New ideals ever seek new manifestations. The ideals of Christ could
not live under the tyrannies of the Roman government. The ideals of
the founders of this Government could not exist under the tyrannies
of royal rule.
The grand principles of
Socialism and the brotherhood of man cannot live under old forms of
tyranny - neither under the forms of Old-World tyranny nor of British
gold.
Yet today our splendid
theory of government is confronted by a great peril. We have become
blind to evils that menace us. We are confronted with glutted markets
and idle labor. It is a condition that makes it possible for a few
men to become landlords of a proud city like this while God's poor
are packed in the slums. Such a condition is not only a menace to
Republican institutions, but a travesty upon the gospel of Jesus Christ.

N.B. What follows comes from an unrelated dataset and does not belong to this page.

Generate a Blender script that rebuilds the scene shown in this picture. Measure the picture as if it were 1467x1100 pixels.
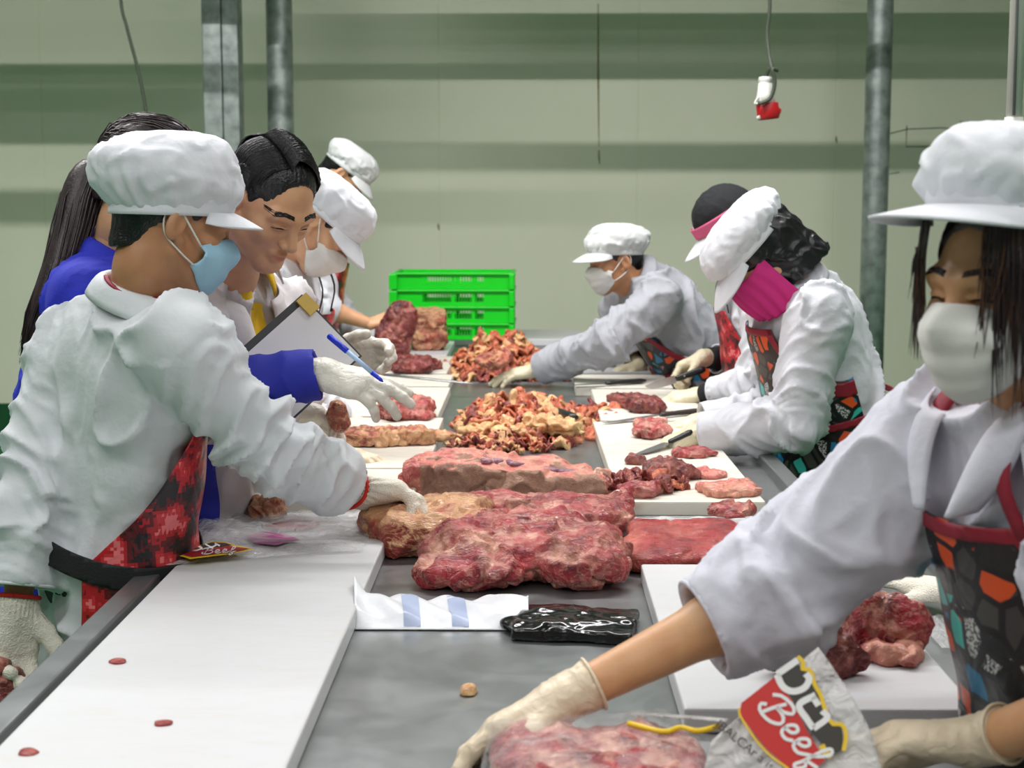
import bpy, bmesh, math, random
import numpy as np
from mathutils import Vector, Matrix, Quaternion

for _o in list(bpy.data.objects):
    bpy.data.objects.remove(_o, do_unlink=True)
scene = bpy.context.scene
COL = scene.collection

# ------------------------------------------------------------------ camera
FPX, IW, IH = 2200.0, 1467.0, 1100.0
CAM_Z = 1.56
PITCH = math.atan(260.0 / FPX)          # looking slightly down
YAW = math.atan(29.0 / FPX)             # a touch to the left of the table axis
cam_data = bpy.data.cameras.new('camera')
cam_data.sensor_width = 36.0
cam_data.lens = 36.0 * FPX / IW
cam_data.clip_start = 0.05
cam = bpy.data.objects.new('camera', cam_data)
cam.location = (0, 0, CAM_Z)
cam.rotation_euler = (math.pi / 2 - PITCH, 0, YAW)
COL.objects.link(cam)
scene.camera = cam
cam_data.dof.use_dof = True
cam_data.dof.focus_distance = 3.1
cam_data.dof.aperture_fstop = 7.0
_R = np.array(cam.rotation_euler.to_matrix())

# ------------------------------------------------------------------ world, lights, exposure
world = bpy.data.worlds.new('world')
scene.world = world
world.use_nodes = True
_bg = world.node_tree.nodes['Background']
_bg.inputs[0].default_value = (0.95, 0.95, 1.0, 1)
_bg.inputs[1].default_value = 0.06
scene.view_settings.view_transform = 'Standard'
scene.view_settings.look = 'None'
scene.view_settings.gamma = 1.0
scene.view_settings.use_curve_mapping = False
scene.view_settings.exposure = 0.34

LAMP_Z = 4.25
LAMPS = [  # x, y, length along x, watts
    (-0.9, 4.9, 6.2, 235.0),
    (-2.4, 2.6, 2.4, 24.0), (1.4, 2.6, 2.4, 20.0),
    (-2.4, 0.4, 2.4, 40.0), (1.4, 0.4, 2.4, 34.0),
    (-2.4, -2.0, 2.4, 40.0), (1.4, -2.0, 2.4, 40.0),
]
for _x, _y, _l, _w in LAMPS:
    _ld = bpy.data.lights.new('batten_light', 'AREA')
    _ld.shape = 'RECTANGLE'; _ld.size = _l; _ld.size_y = 0.10
    _ld.energy = _w
    _ld.color = (1.0, 0.975, 0.985)
    _lo = bpy.data.objects.new('batten_light', _ld)
    _lo.location = (_x, _y, LAMP_Z - 0.075)
    COL.objects.link(_lo)


def ray(px, py):
    d = np.array([(px - IW / 2) / FPX, -(py - IH / 2) / FPX, -1.0])
    return _R @ d


def W(px, py, Y):
    """point of the place seen at a pixel, at distance Y along the table"""
    d = ray(px, py)
    return np.array([0, 0, CAM_Z]) + d * (Y / d[1])


def T(px, py, z=0.85):
    """point of the place seen at a pixel, on the horizontal plane z"""
    d = ray(px, py)
    return np.array([0, 0, CAM_Z]) + d * ((z - CAM_Z) / d[2])


def nrm(v):
    v = np.asarray(v, float)
    return v / (np.linalg.norm(v) + 1e-12)


def srgb(r, g, b):
    f = lambda c: (c / 255.0) / 12.92 if c <= 10 else ((c / 255.0 + 0.055) / 1.055) ** 2.4
    return (f(r), f(g), f(b), 1.0)


# ------------------------------------------------------------------ numpy noise
_rs = np.random.RandomState(7)
_perm = np.concatenate([_rs.permutation(256)] * 3)
_grad = _rs.randn(256, 3)
_grad /= np.linalg.norm(_grad, axis=1)[:, None]


def noise(p):
    p = np.asarray(p, float)
    i = np.floor(p).astype(int)
    f = p - i
    i &= 255
    u = f * f * f * (f * (f * 6 - 15) + 10)
    out = 0
    for dx in (0, 1):
        for dy in (0, 1):
            for dz in (0, 1):
                g = _grad[_perm[_perm[_perm[i[:, 0] + dx] + i[:, 1] + dy] + i[:, 2] + dz]]
                d = (g * (f - (dx, dy, dz))).sum(1)
                w = (u[:, 0] if dx else 1 - u[:, 0]) * (u[:, 1] if dy else 1 - u[:, 1]) * (u[:, 2] if dz else 1 - u[:, 2])
                out = out + w * d
    return out * 1.5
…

It makes it possible, too,
for an American to pay $10,000,000 for the cast-off, disreputable
rags of old world royalty, for the scion of a house that boasts the
blood of a Jeffreys and a Marlborough. It is a disgrace to our nation.
A condition by which the
wealth accumulated by the common people is poured into lard tubs and
oil wells, to enable Mr. Rockefeller to found a college and Mr. Whitney
to buy a diamond tiara for his daughter is a disgrace to the country.
Once we made it our boast
that this nation was not founded upon any class distinction. But now
we are not only buying diamonds for their wives and daughters and
selling our children to titled debauchees, but we are setting aside
our Constitution and establishing a gold standard to help the fortunes
of our hereditary foe.
Today, a determined and
systematic effort is being made by our financiers to perpetuate a
gold standard. Every influence that moulds public opinion has been
bought up, and the great dailies in the employ of the gold syndicate
have fallen into line. The whole power of the government administration
is being used to deceive the people. We hear sound money and honest
dollar applied to the most dishonest money that ever cursed a nation
or enslaved a people. What right has McKinley or Whitney to delegate
our constitutional right to coin money to England or any other nation?"
An organized effort is
making to deceive the people. There are two great enemies of thought
and progress, the aristocracy of royalty and the aristocracy of gold.
Long ago, the aristocracy of royalty came to a common plane with the
common people by the discovery of gunpowder, and the two met on a
common field. Where is the respect of old for royalty? Even the English
speak of their sovereign, Queen Victoria as being made not of common
clay, but of common mud. The aristocracy of royalty is dying out.
But here in this country
we find in place of an aristocracy of royalty an aristocracy of wealth.
Far more dangerous to the race is it than the aristocracy of royalty.
It is the aristocracy of gold that disintegrates society, destroys
individuals and has ruined the proudest nations. It has called Rothschild's
agent here to make the platform of the Republican party.
(4)
Henry
Demarest Lloyd, Review of Reviews
(September, 1896)
The Populist gathering of this year lacked the drill and distinction
and wealth of the Republican convention held the month before in the
same building. It had not the ebullient aggressiveness of the revolutionary
Democratic assembly at Chicago, nor the brilliant drivers who rode
the storm there. Every one commented on the number of gray heads -
heads many of them grown white in previous independent party movements.
The delegates were poor men. Cases are well known of delegates who
walked because too poor to pay their railroad fare. It was one day
discovered that certain members of one of the most important delegations
were actually suffering for food. They had no regular sleeping place,
having had to save what money they had for their nickel meals at the
lunch counter.
(5)
Theodore
Roosevelt, Review of Reviews (September,
1896)
Mr. Watson
really ought to be the first man on the ticket, with Mr. Bryan second;
for he is much the superior in boldness, in thorough-going acceptance
of his principles according to their logical conclusions, and in sincerity
of faith. Mr. Watson belongs to that school of southern Populists
who honestly believe that the respectable and commonplace people who
own banks, railroads, dry goods stores, factories, and the like, are
persons of mental and social attributes that unpleasantly distinguish
Heliogabalus, Nero, Caligula, and other worthies of later Rome. If
he got the chance he would lash the nation with a whip of scorpions,
while Bryan would be content with the torture or ordinary thongs.
(6)
Rocky Mountain News (25th July, 1896)
The nomination of Thomas E. Watson for the vice presidency by the
Populists complicates the situation in an unfortunate degree. It may
be believed that the middle-of-the-road division, which has been opposed
to Bryan, is highly pleased at the turn of affairs. At this writing
it is impossible to tell what turn matters may take.
(7)
Tom
Watson,
quoted in the New
York World (28th September, 1896)
The menace which endangers Mr. Bryan's success today is the profound
dissatisfaction which exists among the humble, honest, earnest Populists
who have built up the People's party. Through storms of abuse and
ridicule these men have fought the battles of Populism, preached its
gospel, paid its expenses and followed its progress with the hopeful
devotion of the Israelite who followed the pillar of fire through
the nights of dreary trial. Deep down in the hearts of men who want
no office and hunger for no pie, is settling the conviction that they
have been tricked, sold out, betrayed, misled... If McKinley is elected
the responsibility will forever rest upon those managers who had it
in their power to control by fair means 2,000,000 votes and lost them
by violating the terms of the compact.